● EXERCISE PROMPT: Restate the entire listing word for word.

====

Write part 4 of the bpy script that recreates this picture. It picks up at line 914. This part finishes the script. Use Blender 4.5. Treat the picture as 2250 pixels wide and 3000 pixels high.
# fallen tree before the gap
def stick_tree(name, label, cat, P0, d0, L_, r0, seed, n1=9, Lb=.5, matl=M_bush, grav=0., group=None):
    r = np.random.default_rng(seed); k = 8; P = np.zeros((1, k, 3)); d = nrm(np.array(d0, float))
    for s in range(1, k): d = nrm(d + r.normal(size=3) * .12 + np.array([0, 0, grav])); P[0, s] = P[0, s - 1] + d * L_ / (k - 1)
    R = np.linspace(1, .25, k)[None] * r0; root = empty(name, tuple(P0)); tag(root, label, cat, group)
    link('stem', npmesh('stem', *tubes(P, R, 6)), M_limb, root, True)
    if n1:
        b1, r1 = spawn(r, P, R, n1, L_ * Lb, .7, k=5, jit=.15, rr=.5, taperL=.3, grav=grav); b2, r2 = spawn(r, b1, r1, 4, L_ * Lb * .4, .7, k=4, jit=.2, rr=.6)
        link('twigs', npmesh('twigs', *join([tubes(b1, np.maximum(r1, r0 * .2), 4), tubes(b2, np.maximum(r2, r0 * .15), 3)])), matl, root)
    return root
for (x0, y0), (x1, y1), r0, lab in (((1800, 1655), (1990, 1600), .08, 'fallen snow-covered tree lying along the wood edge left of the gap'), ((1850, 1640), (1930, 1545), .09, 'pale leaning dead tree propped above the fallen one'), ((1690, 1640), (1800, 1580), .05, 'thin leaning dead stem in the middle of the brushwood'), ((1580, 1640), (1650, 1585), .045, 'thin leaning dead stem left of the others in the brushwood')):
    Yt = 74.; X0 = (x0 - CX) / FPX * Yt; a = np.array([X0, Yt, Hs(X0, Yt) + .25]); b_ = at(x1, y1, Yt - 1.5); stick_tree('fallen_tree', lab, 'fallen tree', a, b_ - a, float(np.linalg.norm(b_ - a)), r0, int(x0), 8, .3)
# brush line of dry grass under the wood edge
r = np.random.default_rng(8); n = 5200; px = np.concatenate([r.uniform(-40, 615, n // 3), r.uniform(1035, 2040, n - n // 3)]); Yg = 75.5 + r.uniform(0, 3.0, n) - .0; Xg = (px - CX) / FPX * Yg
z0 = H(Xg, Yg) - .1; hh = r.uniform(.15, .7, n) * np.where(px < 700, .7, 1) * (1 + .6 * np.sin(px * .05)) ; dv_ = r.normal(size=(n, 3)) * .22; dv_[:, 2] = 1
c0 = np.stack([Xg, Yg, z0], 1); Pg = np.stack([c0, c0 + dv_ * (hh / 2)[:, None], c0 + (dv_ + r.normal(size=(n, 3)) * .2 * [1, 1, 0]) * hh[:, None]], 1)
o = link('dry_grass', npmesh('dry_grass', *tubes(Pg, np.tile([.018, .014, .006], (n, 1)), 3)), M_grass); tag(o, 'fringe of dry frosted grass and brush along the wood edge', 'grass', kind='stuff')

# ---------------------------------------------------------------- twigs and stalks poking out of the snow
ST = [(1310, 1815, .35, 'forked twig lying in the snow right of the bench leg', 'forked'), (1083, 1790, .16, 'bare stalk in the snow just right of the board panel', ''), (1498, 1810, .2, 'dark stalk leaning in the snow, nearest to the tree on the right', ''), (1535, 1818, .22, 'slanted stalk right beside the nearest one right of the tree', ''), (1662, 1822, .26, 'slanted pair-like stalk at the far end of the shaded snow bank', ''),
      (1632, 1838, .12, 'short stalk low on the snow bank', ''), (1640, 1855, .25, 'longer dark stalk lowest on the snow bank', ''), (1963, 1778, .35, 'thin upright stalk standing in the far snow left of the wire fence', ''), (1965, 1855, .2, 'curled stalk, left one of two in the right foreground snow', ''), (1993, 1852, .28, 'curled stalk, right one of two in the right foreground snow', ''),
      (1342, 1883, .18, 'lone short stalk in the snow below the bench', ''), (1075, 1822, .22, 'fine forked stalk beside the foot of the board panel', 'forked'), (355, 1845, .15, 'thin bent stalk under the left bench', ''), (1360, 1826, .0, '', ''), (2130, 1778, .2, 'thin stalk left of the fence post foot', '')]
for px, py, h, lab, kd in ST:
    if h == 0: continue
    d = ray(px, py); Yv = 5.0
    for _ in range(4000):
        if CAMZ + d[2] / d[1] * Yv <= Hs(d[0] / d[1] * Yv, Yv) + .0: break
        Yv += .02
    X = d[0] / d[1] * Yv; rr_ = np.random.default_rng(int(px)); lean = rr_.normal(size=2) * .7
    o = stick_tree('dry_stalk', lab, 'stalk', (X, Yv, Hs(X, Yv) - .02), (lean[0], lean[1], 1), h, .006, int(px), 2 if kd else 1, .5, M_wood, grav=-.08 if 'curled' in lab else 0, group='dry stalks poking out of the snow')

====

● TASK SOLUTION:
Write part 4 of the bpy script that recreates this picture. It picks up at line 914. This part finishes the script. Use Blender 4.5. Treat the picture as 2250 pixels wide and 3000 pixels high.
# fallen tree before the gap
def stick_tree(name, label, cat, P0, d0, L_, r0, seed, n1=9, Lb=.5, matl=M_bush, grav=0., group=None):
    r = np.random.default_rng(seed); k = 8; P = np.zeros((1, k, 3)); d = nrm(np.array(d0, float))
    for s in range(1, k): d = nrm(d + r.normal(size=3) * .12 + np.array([0, 0, grav])); P[0, s] = P[0, s - 1] + d * L_ / (k - 1)
    R = np.linspace(1, .25, k)[None] * r0; root = empty(name, tuple(P0)); tag(root, label, cat, group)
    link('stem', npmesh('stem', *tubes(P, R, 6)), M_limb, root, True)
    if n1:
        b1, r1 = spawn(r, P, R, n1, L_ * Lb, .7, k=5, jit=.15, rr=.5, taperL=.3, grav=grav); b2, r2 = spawn(r, b1, r1, 4, L_ * Lb * .4, .7, k=4, jit=.2, rr=.6)
        link('twigs', npmesh('twigs', *join([tubes(b1, np.maximum(r1, r0 * .2), 4), tubes(b2, np.maximum(r2, r0 * .15), 3)])), matl, root)
    return root
for (x0, y0), (x1, y1), r0, lab in (((1800, 1655), (1990, 1600), .08, 'fallen snow-covered tree lying along the wood edge left of the gap'), ((1850, 1640), (1930, 1545), .09, 'pale leaning dead tree propped above the fallen one'), ((1690, 1640), (1800, 1580), .05, 'thin leaning dead stem in the middle of the brushwood'), ((1580, 1640), (1650, 1585), .045, 'thin leaning dead stem left of the others in the brushwood')):
    Yt = 74.; X0 = (x0 - CX) / FPX * Yt; a = np.array([X0, Yt, Hs(X0, Yt) + .25]); b_ = at(x1, y1, Yt - 1.5); stick_tree('fallen_tree', lab, 'fallen tree', a, b_ - a, float(np.linalg.norm(b_ - a)), r0, int(x0), 8, .3)
# brush line of dry grass under the wood edge
r = np.random.default_rng(8); n = 5200; px = np.concatenate([r.uniform(-40, 615, n // 3), r.uniform(1035, 2040, n - n // 3)]); Yg = 75.5 + r.uniform(0, 3.0, n) - .0; Xg = (px - CX) / FPX * Yg
z0 = H(Xg, Yg) - .1; hh = r.uniform(.15, .7, n) * np.where(px < 700, .7, 1) * (1 + .6 * np.sin(px * .05)) ; dv_ = r.normal(size=(n, 3)) * .22; dv_[:, 2] = 1
c0 = np.stack([Xg, Yg, z0], 1); Pg = np.stack([c0, c0 + dv_ * (hh / 2)[:, None], c0 + (dv_ + r.normal(size=(n, 3)) * .2 * [1, 1, 0]) * hh[:, None]], 1)
o = link('dry_grass', npmesh('dry_grass', *tubes(Pg, np.tile([.018, .014, .006], (n, 1)), 3)), M_grass); tag(o, 'fringe of dry frosted grass and brush along the wood edge', 'grass', kind='stuff')

# ---------------------------------------------------------------- twigs and stalks poking out of the snow
ST = [(1310, 1815, .35, 'forked twig lying in the snow right of the bench leg', 'forked'), (1083, 1790, .16, 'bare stalk in the snow just right of the board panel', ''), (1498, 1810, .2, 'dark stalk leaning in the snow, nearest to the tree on the right', ''), (1535, 1818, .22, 'slanted stalk right beside the nearest one right of the tree', ''), (1662, 1822, .26, 'slanted pair-like stalk at the far end of the shaded snow bank', ''),
      (1632, 1838, .12, 'short stalk low on the snow bank', ''), (1640, 1855, .25, 'longer dark stalk lowest on the snow bank', ''), (1963, 1778, .35, 'thin upright stalk standing in the far snow left of the wire fence', ''), (1965, 1855, .2, 'curled stalk, left one of two in the right foreground snow', ''), (1993, 1852, .28, 'curled stalk, right one of two in the right foreground snow', ''),
      (1342, 1883, .18, 'lone short stalk in the snow below the bench', ''), (1075, 1822, .22, 'fine forked stalk beside the foot of the board panel', 'forked'), (355, 1845, .15, 'thin bent stalk under the left bench', ''), (1360, 1826, .0, '', ''), (2130, 1778, .2, 'thin stalk left of the fence post foot', '')]
for px, py, h, lab, kd in ST:
    if h == 0: continue
    d = ray(px, py); Yv = 5.0
    for _ in range(4000):
        if CAMZ + d[2] / d[1] * Yv <= Hs(d[0] / d[1] * Yv, Yv) + .0: break
        Yv += .02
    X = d[0] / d[1] * Yv; rr_ = np.random.default_rng(int(px)); lean = rr_.normal(size=2) * .7
    o = stick_tree('dry_stalk', lab, 'stalk', (X, Yv, Hs(X, Yv) - .02), (lean[0], lean[1], 1), h, .006, int(px), 2 if kd else 1, .5, M_wood, grav=-.08 if 'curled' in lab else 0, group='dry stalks poking out of the snow')